═══ RECORDS
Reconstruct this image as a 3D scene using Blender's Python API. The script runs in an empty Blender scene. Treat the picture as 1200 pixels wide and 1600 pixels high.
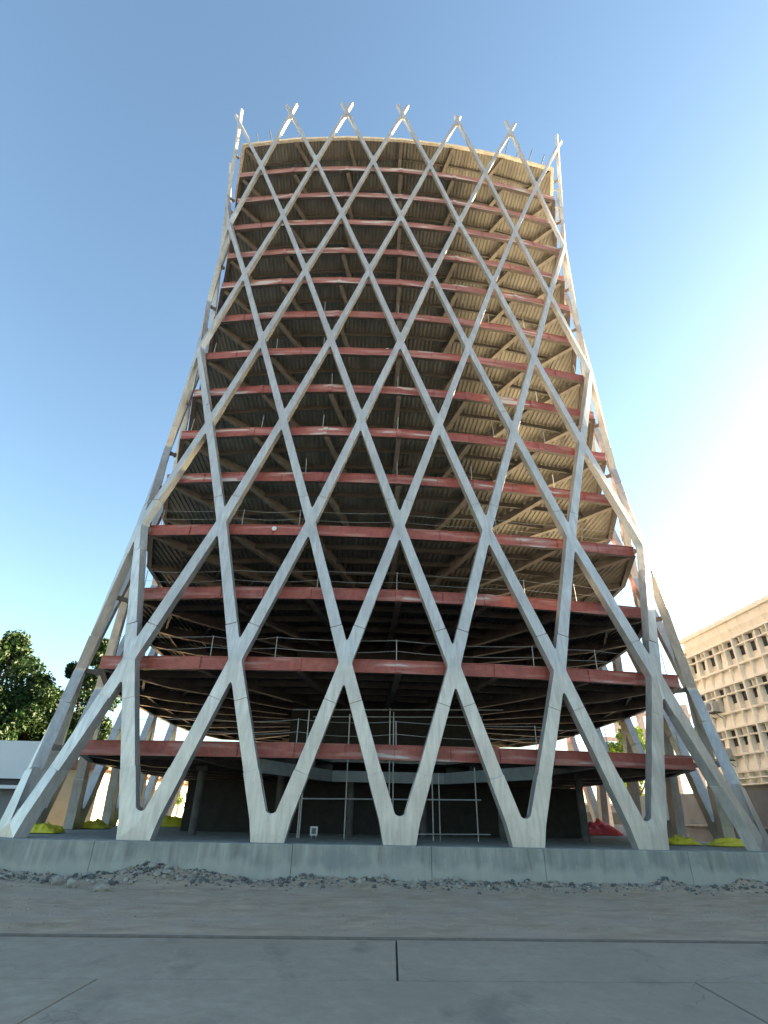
import bpy, math, random
from mathutils import Vector, Matrix, noise
random.seed(11)
R = math.radians
scn = bpy.context.scene
COL = scn.collection

# ------------------------------------------------------------------ camera
CAM = Vector((-2.471, -46.329, 1.255))
PITCH, YAW, ROLL, FPX = 0.51479, 0.05209, 0.02094, 830.88
fw = Vector((math.sin(YAW)*math.cos(PITCH), math.cos(YAW)*math.cos(PITCH), math.sin(PITCH)))
rt = fw.cross(Vector((0, 0, 1))).normalized()
up = rt.cross(fw)
rr = rt*math.cos(ROLL) + up*math.sin(ROLL)
uu = -rt*math.sin(ROLL) + up*math.cos(ROLL)
cd = bpy.data.cameras.new('camera')
cam = bpy.data.objects.new('camera', cd); COL.objects.link(cam)
cd.sensor_fit = 'VERTICAL'; cd.sensor_height = 36; cd.sensor_width = 27
cd.lens = FPX/1600*36
cd.clip_start = .1; cd.clip_end = 4000
M3 = Matrix((rr, uu, -fw)).transposed()
cam.matrix_world = Matrix.Translation(CAM) @ M3.to_4x4()
scn.camera = cam

# ------------------------------------------------------------------ light
SUN_AZ, SUN_EL = R(72), R(18)          # azimuth from +Y towards +X
scn.view_settings.view_transform = 'Standard'
scn.view_settings.look = 'None'
scn.view_settings.gamma = 1
scn.view_settings.exposure = 2.98
w = bpy.data.worlds.new('World'); scn.world = w; w.use_nodes = True
nt = w.node_tree; nt.nodes.clear()
sky = nt.nodes.new('ShaderNodeTexSky'); sky.sky_type = 'NISHITA'
sky.sun_disc = False; sky.sun_elevation = SUN_EL; sky.sun_rotation = SUN_AZ
sky.air_density = 1.0; sky.dust_density = .7; sky.ozone_density = 1.0
bg = nt.nodes.new('ShaderNodeBackground'); bg.inputs[1].default_value = .052
wo = nt.nodes.new('ShaderNodeOutputWorld')
tint = nt.nodes.new('ShaderNodeMix'); tint.data_type = 'RGBA'; tint.blend_type = 'MULTIPLY'; tint.inputs[0].default_value = 1
tint.inputs[7].default_value = (.92, 1.0, .96, 1)
nt.links.new(sky.outputs[0], tint.inputs[6]); nt.links.new(tint.outputs[2], bg.inputs[0]); nt.links.new(bg.outputs[0], wo.inputs[0])
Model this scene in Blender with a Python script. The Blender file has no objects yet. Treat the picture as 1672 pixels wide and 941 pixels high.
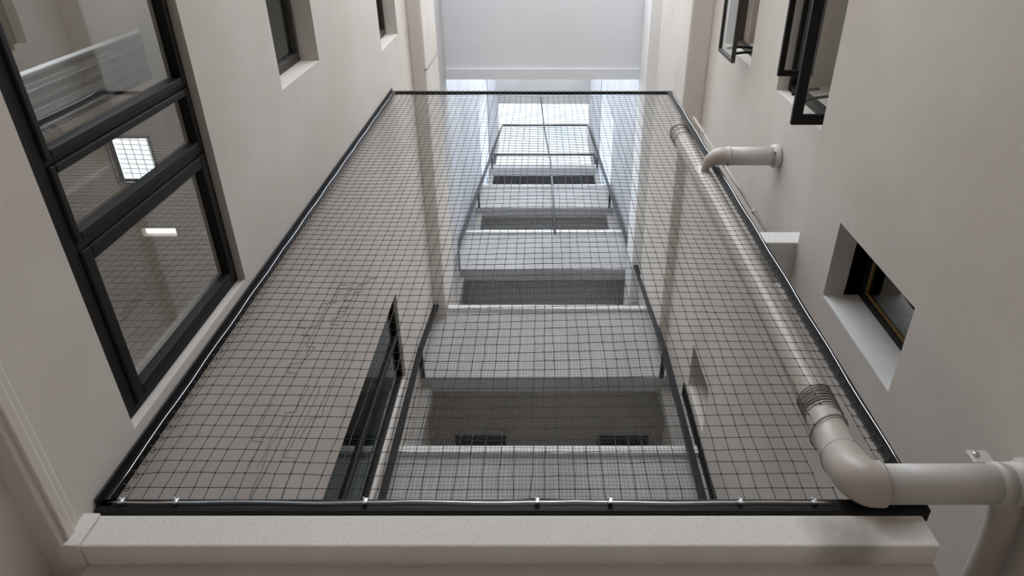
import bpy, math, random
from mathutils import Vector, Matrix

random.seed(7)
SC = bpy.context.scene
COL = SC.collection
S = 0.667                    # authoring unit -> metres
EYE = 1.6                    # eye height in metres


def W(x, y, z):
    return Vector((x * S, y * S, z * S + EYE))


# ----------------------------------------------------------------- materials
def new_mat(name):
    m = bpy.data.materials.new(name)
    m.use_nodes = True
    nt = m.node_tree
    return m, nt, nt.nodes['Principled BSDF']


def plaster(name, c1, c2, rough=0.9, scale=1.3, bump=0.25, fine=90.0, speck=0.0):
    m, nt, b = new_mat(name)
    N, L = nt.nodes, nt.links
    geo = N.new('ShaderNodeTexCoord')
    n1 = N.new('ShaderNodeTexNoise'); n1.inputs['Scale'].default_value = scale
    n1.inputs['Detail'].default_value = 8; n1.inputs['Roughness'].default_value = 0.62
    L.new(geo.outputs['Object'], n1.inputs['Vector'])
    r = N.new('ShaderNodeValToRGB')
    r.color_ramp.elements[0].position = 0.36; r.color_ramp.elements[0].color = (*c1, 1)
    r.color_ramp.elements[1].position = 0.64; r.color_ramp.elements[1].color = (*c2, 1)
    L.new(n1.outputs['Fac'], r.inputs['Fac'])
    n2 = N.new('ShaderNodeTexNoise'); n2.inputs['Scale'].default_value = fine
    n2.inputs['Detail'].default_value = 5
    L.new(geo.outputs['Object'], n2.inputs['Vector'])
    if speck:
        rs = N.new('ShaderNodeValToRGB')
        rs.color_ramp.elements[0].position = 0.30; rs.color_ramp.elements[0].color = (1 - speck,) * 3 + (1,)
        rs.color_ramp.elements[1].position = 0.48; rs.color_ramp.elements[1].color = (1, 1, 1, 1)
        L.new(n2.outputs['Fac'], rs.inputs['Fac'])
        mx = N.new('ShaderNodeMix'); mx.data_type = 'RGBA'; mx.blend_type = 'MULTIPLY'
        mx.inputs[0].default_value = 1.0
        L.new(r.outputs['Color'], mx.inputs[6]); L.new(rs.outputs['Color'], mx.inputs[7])
        L.new(mx.outputs[2], b.inputs['Base Color'])
    else:
        L.new(r.outputs['Color'], b.inputs['Base Color'])
    bp = N.new('ShaderNodeBump'); bp.inputs['Strength'].default_value = bump
    bp.inputs['Distance'].default_value = 0.006
    L.new(n2.outputs['Fac'], bp.inputs['Height'])
    L.new(bp.outputs['Normal'], b.inputs['Normal'])
    b.inputs['Roughness'].default_value = rough
    b.inputs['Specular IOR Level'].default_value = 0.25
    return m


def simple(name, col, rough=0.5, metal=0.0, spec=0.5, vary=0.12, scale=14.0):
    m, nt, b = new_mat(name)
    N, L = nt.nodes, nt.links
    tc = N.new('ShaderNodeTexCoord')
    n = N.new('ShaderNodeTexNoise'); n.inputs['Scale'].default_value = scale; n.inputs['Detail'].default_value = 5
    L.new(tc.outputs['Object'], n.inputs['Vector'])
    r = N.new('ShaderNodeValToRGB')
    r.color_ramp.elements[0].position = 0.3
    r.color_ramp.elements[0].color = (*[c * (1 - vary) for c in col], 1)
    r.color_ramp.elements[1].position = 0.7
    r.color_ramp.elements[1].color = (*[min(1, c * (1 + vary)) for c in col], 1)
    L.new(n.outputs['Fac'], r.inputs['Fac'])
    L.new(r.outputs['Color'], b.inputs['Base Color'])
    b.inputs['Roughness'].default_value = rough
    b.inputs['Metallic'].default_value = metal
    b.inputs['Specular IOR Level'].default_value = spec
    return m


def glass(name, tint, refl, rough=0.01, ior=1.5):
    m, nt, b = new_mat(name)
    N, L = nt.nodes, nt.links
    N.remove(b)
    out = [n for n in N if n.type == 'OUTPUT_MATERIAL'][0]
    tr = N.new('ShaderNodeBsdfTransparent'); tr.inputs['Color'].default_value = (*tint, 1)
    gl = N.new('ShaderNodeBsdfGlossy'); gl.inputs['Roughness'].default_value = rough
    gl.inputs['Color'].default_value = (0.93, 0.97, 0.98, 1)
    tc = N.new('ShaderNodeTexCoord')
    nz = N.new('ShaderNodeTexNoise'); nz.inputs['Scale'].default_value = 1.4
    L.new(tc.outputs['Object'], nz.inputs['Vector'])
    bp = N.new('ShaderNodeBump'); bp.inputs['Strength'].default_value = 0.04; bp.inputs['Distance'].default_value = 0.02
    L.new(nz.outputs['Fac'], bp.inputs['Height'])
    L.new(bp.outputs['Normal'], gl.inputs['Normal'])
    fr = N.new('ShaderNodeFresnel'); fr.inputs['IOR'].default_value = ior
    ad = N.new('ShaderNodeMath'); ad.operation = 'ADD'; ad.use_clamp = True
    ad.inputs[1].default_value = refl
    L.new(fr.outputs['Fac'], ad.inputs[0])
    mx = N.new('ShaderNodeMixShader')
    gm = N.new('ShaderNodeNewGeometry')          # reflect on the outer face only
    fm = N.new('ShaderNodeMath'); fm.operation = 'SUBTRACT'; fm.inputs[0].default_value = 1.0
    L.new(gm.outputs['Backfacing'], fm.inputs[1])
    mu = N.new('ShaderNodeMath'); mu.operation = 'MULTIPLY'
    L.new(ad.outputs[0], mu.inputs[0]); L.new(fm.outputs[0], mu.inputs[1])
    L.new(mu.outputs[0], mx.inputs['Fac'])
    L.new(tr.outputs[0], mx.inputs[1]); L.new(gl.outputs[0], mx.inputs[2])
    L.new(mx.outputs[0], out.inputs['Surface'])
    return m


def frosted(name):
    m, nt, b = new_mat(name)
    N, L = nt.nodes, nt.links
    N.remove(b)
    out = [n for n in N if n.type == 'OUTPUT_MATERIAL'][0]
    t = N.new('ShaderNodeBsdfTranslucent'); t.inputs['Color'].default_value = (0.6, 0.62, 0.66, 1)
    g = N.new('ShaderNodeBsdfTransparent'); g.inputs['Color'].default_value = (0.75, 0.82, 0.9, 1)
    tc = N.new('ShaderNodeTexCoord')
    wv = N.new('ShaderNodeTexNoise'); wv.inputs['Scale'].default_value = 2.5
    L.new(tc.outputs['Object'], wv.inputs['Vector'])
    mx = N.new('ShaderNodeMixShader')
    L.new(wv.outputs['Fac'], mx.inputs['Fac'])
    L.new(t.outputs[0], mx.inputs[1]); L.new(g.outputs[0], mx.inputs[2])
    L.new(mx.outputs[0], out.inputs['Surface'])
    return m


M = {}
M['wall'] = plaster('beige_plaster', (0.655, 0.60, 0.55), (0.73, 0.68, 0.63), bump=0.10)
M['rough'] = plaster('gritty_plaster', (0.76, 0.725, 0.685), (0.83, 0.795, 0.755), fine=140, speck=0.10, bump=0.25)
M['white'] = plaster('white_plaster', (0.80, 0.795, 0.785), (0.86, 0.855, 0.845), bump=0.12)
M['ceil'] = plaster('white_ceiling_paint', (0.72, 0.73, 0.755), (0.76, 0.77, 0.795), bump=0.05, scale=0.6)
M['grey'] = plaster('grey_render', (0.41, 0.40, 0.395), (0.51, 0.50, 0.495), scale=0.9)
M['cool'] = plaster('cool_grey_render', (0.36, 0.37, 0.39), (0.45, 0.46, 0.48), scale=0.8)
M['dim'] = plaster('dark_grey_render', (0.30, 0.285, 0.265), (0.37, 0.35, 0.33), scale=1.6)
M['sill'] = plaster('marble_sill', (0.70, 0.69, 0.67), (0.80, 0.79, 0.77), rough=0.5, scale=3.5, bump=0.05)
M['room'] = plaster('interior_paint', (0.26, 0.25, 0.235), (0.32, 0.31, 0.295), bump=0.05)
M['concrete'] = plaster('concrete_paving', (0.40, 0.385, 0.36), (0.50, 0.48, 0.455), fine=60)
M['alu'] = simple('black_aluminium', (0.012, 0.0115, 0.011), rough=0.5, spec=0.18)
M['bronze'] = simple('bronze_aluminium', (0.05, 0.042, 0.036), rough=0.5, spec=0.3)
M['steel'] = simple('black_painted_steel', (0.010, 0.010, 0.011), rough=0.45, spec=0.3)
M['cord'] = simple('black_nylon_cord', (0.010, 0.010, 0.011), rough=0.35, spec=0.6)
M['slack'] = simple('grey_loose_cord', (0.30, 0.28, 0.265), rough=0.7)
M['wire'] = simple('galvanised_wire', (0.75, 0.77, 0.80), rough=0.22, metal=1.0, vary=0.05)
M['tie'] = simple('steel_ties', (0.70, 0.70, 0.70), rough=0.3, metal=1.0)
M['tiewire'] = simple('dark_tie_wire', (0.16, 0.16, 0.16), rough=0.35, metal=1.0)
M['pvc'] = simple('beige_pvc_pipe', (0.50, 0.44, 0.39), rough=0.36, spec=0.5, vary=0.05, scale=5)
M['pvc_light'] = simple('light_pvc_pipe', (0.60, 0.565, 0.53), rough=0.38, spec=0.5, vary=0.04, scale=5)
M['gasket'] = simple('ochre_gasket', (0.28, 0.17, 0.055), rough=0.6)
M['vent'] = simple('vent_black', (0.012, 0.012, 0.012), rough=0.6)
M['slat'] = simple('vent_slats', (0.05, 0.05, 0.05), rough=0.5)
M['glass'] = glass('reflective_glass', (0.86, 0.87, 0.865), 0.16)
M['glass_dark'] = glass('dark_glass', (0.46, 0.52, 0.54), 0.04, ior=1.2)
M['glass_teal'] = glass('teal_glass', (0.70, 0.80, 0.82), 0.16)
M['glass_clear'] = glass('clear_glass', (0.90, 0.91, 0.905), 0.06)
M['curtain'] = simple('grey_satin_curtain', (0.30, 0.30, 0.295), rough=0.3, spec=0.6)
M['frost'] = frosted('frosted_glass')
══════
» WHAT THE EXERCISE ASKS: Print the data above verbatim from the first line through the line holding "COL = scn.collection", leaving every picture out.

» EXERCISE SOLUTION:
Reconstruct this image as a 3D scene using Blender's Python API. The script runs in an empty Blender scene. Treat the picture as 1200 pixels wide and 1600 pixels high.
import bpy, math, random
from mathutils import Vector, Matrix, noise
random.seed(11)
R = math.radians
scn = bpy.context.scene
COL = scn.collection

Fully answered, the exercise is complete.